(Scene script records)
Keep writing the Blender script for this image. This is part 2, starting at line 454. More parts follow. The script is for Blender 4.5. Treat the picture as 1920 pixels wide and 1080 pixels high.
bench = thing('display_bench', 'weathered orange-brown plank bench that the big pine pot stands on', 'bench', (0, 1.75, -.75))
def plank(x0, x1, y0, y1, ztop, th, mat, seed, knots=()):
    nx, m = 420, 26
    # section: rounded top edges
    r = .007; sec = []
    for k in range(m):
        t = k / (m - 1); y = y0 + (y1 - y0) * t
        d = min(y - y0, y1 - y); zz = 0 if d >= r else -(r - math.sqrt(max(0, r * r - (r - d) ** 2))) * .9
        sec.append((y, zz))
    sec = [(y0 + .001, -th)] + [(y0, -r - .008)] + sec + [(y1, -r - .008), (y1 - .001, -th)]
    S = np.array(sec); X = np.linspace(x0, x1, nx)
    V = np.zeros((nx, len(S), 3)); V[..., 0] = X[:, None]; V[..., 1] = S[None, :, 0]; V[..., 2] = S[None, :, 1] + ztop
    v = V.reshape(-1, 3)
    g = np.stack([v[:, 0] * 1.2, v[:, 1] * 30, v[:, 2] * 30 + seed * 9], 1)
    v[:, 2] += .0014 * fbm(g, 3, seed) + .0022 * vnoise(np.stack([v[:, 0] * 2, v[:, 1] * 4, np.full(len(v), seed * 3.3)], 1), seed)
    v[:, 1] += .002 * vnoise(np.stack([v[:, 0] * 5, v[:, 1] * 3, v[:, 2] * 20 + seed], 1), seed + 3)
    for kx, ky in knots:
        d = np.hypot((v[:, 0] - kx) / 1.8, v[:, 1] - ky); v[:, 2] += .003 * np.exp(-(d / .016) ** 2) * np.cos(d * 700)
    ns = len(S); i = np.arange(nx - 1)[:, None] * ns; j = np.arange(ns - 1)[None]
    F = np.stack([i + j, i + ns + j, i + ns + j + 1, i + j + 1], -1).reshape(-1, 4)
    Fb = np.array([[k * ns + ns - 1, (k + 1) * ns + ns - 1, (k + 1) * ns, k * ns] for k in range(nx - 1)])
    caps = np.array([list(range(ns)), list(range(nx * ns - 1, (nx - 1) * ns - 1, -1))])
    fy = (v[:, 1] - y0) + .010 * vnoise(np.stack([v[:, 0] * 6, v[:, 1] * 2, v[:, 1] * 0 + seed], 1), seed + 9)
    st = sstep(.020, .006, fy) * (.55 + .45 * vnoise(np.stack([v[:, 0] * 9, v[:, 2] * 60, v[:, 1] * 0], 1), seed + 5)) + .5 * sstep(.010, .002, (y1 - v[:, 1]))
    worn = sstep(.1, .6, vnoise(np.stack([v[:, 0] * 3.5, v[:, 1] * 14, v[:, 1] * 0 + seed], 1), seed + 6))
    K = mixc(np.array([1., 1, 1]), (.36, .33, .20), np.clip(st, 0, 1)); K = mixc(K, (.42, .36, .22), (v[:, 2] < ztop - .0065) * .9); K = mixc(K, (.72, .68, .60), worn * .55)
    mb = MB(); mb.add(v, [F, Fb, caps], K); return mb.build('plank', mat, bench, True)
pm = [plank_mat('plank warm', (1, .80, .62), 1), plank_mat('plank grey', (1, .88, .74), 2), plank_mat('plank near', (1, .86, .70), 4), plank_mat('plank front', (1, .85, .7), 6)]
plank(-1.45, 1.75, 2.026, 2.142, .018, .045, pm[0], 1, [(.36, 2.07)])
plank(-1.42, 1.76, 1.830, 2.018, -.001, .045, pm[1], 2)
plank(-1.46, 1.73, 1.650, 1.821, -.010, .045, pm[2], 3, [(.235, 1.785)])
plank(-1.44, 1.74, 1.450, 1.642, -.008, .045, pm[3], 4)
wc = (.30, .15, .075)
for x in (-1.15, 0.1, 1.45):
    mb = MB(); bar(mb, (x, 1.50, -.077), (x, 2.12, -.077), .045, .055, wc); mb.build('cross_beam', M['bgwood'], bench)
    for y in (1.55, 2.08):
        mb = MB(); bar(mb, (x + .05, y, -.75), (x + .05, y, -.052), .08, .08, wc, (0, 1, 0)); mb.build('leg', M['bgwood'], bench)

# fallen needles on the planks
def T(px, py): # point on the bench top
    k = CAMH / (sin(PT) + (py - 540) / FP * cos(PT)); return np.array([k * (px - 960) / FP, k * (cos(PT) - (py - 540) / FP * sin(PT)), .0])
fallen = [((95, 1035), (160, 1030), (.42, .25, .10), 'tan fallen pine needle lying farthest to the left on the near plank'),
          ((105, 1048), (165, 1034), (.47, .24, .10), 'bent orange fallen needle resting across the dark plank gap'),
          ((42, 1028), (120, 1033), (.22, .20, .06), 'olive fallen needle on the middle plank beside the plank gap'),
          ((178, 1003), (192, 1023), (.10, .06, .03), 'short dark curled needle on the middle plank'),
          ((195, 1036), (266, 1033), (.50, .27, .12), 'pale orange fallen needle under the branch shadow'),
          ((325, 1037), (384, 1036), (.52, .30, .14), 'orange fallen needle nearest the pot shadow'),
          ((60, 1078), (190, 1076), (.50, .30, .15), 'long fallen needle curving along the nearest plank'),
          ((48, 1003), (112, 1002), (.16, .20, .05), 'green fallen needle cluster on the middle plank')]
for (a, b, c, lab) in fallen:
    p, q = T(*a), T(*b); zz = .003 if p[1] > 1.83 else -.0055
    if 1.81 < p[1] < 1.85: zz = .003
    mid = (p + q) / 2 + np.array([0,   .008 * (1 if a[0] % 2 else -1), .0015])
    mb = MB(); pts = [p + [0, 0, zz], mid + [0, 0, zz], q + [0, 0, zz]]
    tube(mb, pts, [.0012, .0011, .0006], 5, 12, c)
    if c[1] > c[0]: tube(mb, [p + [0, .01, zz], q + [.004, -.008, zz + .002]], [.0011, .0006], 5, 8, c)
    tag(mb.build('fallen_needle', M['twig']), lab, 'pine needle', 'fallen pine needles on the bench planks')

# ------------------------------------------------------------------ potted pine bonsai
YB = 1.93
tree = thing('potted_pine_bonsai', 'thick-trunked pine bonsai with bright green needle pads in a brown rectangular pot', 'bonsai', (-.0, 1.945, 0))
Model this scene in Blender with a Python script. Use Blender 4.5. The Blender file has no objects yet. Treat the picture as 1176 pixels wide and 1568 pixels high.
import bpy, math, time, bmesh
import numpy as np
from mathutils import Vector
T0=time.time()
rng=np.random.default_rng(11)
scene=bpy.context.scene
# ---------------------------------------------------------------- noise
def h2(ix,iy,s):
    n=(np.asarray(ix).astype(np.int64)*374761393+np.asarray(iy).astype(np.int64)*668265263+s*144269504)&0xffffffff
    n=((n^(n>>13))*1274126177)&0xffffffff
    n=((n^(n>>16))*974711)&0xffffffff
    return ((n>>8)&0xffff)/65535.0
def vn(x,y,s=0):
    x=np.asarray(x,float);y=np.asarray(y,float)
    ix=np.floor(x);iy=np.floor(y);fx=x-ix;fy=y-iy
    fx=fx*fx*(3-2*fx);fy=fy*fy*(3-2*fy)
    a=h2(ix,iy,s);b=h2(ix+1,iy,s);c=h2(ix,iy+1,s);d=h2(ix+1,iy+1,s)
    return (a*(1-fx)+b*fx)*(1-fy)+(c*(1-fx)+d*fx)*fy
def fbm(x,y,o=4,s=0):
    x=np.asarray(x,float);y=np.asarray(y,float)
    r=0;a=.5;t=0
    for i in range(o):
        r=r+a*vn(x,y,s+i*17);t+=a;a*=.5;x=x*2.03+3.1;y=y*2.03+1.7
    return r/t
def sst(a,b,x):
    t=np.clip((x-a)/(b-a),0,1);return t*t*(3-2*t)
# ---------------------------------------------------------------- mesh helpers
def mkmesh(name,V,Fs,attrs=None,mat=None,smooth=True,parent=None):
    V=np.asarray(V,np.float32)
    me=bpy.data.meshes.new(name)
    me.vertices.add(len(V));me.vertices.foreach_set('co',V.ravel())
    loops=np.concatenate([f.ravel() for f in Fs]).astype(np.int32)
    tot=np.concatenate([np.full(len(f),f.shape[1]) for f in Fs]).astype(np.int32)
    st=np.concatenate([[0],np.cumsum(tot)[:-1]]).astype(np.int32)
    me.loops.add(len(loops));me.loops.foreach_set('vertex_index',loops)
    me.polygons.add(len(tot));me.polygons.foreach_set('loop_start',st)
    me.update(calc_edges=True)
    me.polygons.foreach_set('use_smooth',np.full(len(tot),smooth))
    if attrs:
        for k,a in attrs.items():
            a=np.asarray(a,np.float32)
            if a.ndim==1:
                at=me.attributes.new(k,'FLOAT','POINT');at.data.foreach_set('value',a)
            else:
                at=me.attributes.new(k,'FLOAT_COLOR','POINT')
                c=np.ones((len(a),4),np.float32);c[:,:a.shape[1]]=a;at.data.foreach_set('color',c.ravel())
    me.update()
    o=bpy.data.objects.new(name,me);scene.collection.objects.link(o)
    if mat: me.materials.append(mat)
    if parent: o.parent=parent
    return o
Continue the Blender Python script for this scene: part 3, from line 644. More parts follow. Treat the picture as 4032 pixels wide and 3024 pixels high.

◆ Directions for this task: Print from the first line through the line that contains "st = sstep(.020, .006, fy)", please, including both, and leave out every line outside that stretch.

◆ Finished task:
Keep writing the Blender script for this image. This is part 2, starting at line 454. More parts follow. The script is for Blender 4.5. Treat the picture as 1920 pixels wide and 1080 pixels high.
bench = thing('display_bench', 'weathered orange-brown plank bench that the big pine pot stands on', 'bench', (0, 1.75, -.75))
def plank(x0, x1, y0, y1, ztop, th, mat, seed, knots=()):
    nx, m = 420, 26
    # section: rounded top edges
    r = .007; sec = []
    for k in range(m):
        t = k / (m - 1); y = y0 + (y1 - y0) * t
        d = min(y - y0, y1 - y); zz = 0 if d >= r else -(r - math.sqrt(max(0, r * r - (r - d) ** 2))) * .9
        sec.append((y, zz))
    sec = [(y0 + .001, -th)] + [(y0, -r - .008)] + sec + [(y1, -r - .008), (y1 - .001, -th)]
    S = np.array(sec); X = np.linspace(x0, x1, nx)
    V = np.zeros((nx, len(S), 3)); V[..., 0] = X[:, None]; V[..., 1] = S[None, :, 0]; V[..., 2] = S[None, :, 1] + ztop
    v = V.reshape(-1, 3)
    g = np.stack([v[:, 0] * 1.2, v[:, 1] * 30, v[:, 2] * 30 + seed * 9], 1)
    v[:, 2] += .0014 * fbm(g, 3, seed) + .0022 * vnoise(np.stack([v[:, 0] * 2, v[:, 1] * 4, np.full(len(v), seed * 3.3)], 1), seed)
    v[:, 1] += .002 * vnoise(np.stack([v[:, 0] * 5, v[:, 1] * 3, v[:, 2] * 20 + seed], 1), seed + 3)
    for kx, ky in knots:
        d = np.hypot((v[:, 0] - kx) / 1.8, v[:, 1] - ky); v[:, 2] += .003 * np.exp(-(d / .016) ** 2) * np.cos(d * 700)
    ns = len(S); i = np.arange(nx - 1)[:, None] * ns; j = np.arange(ns - 1)[None]
    F = np.stack([i + j, i + ns + j, i + ns + j + 1, i + j + 1], -1).reshape(-1, 4)
    Fb = np.array([[k * ns + ns - 1, (k + 1) * ns + ns - 1, (k + 1) * ns, k * ns] for k in range(nx - 1)])
    caps = np.array([list(range(ns)), list(range(nx * ns - 1, (nx - 1) * ns - 1, -1))])
    fy = (v[:, 1] - y0) + .010 * vnoise(np.stack([v[:, 0] * 6, v[:, 1] * 2, v[:, 1] * 0 + seed], 1), seed + 9)
    st = sstep(.020, .006, fy) * (.55 + .45 * vnoise(np.stack([v[:, 0] * 9, v[:, 2] * 60, v[:, 1] * 0], 1), seed + 5)) + .5 * sstep(.010, .002, (y1 - v[:, 1]))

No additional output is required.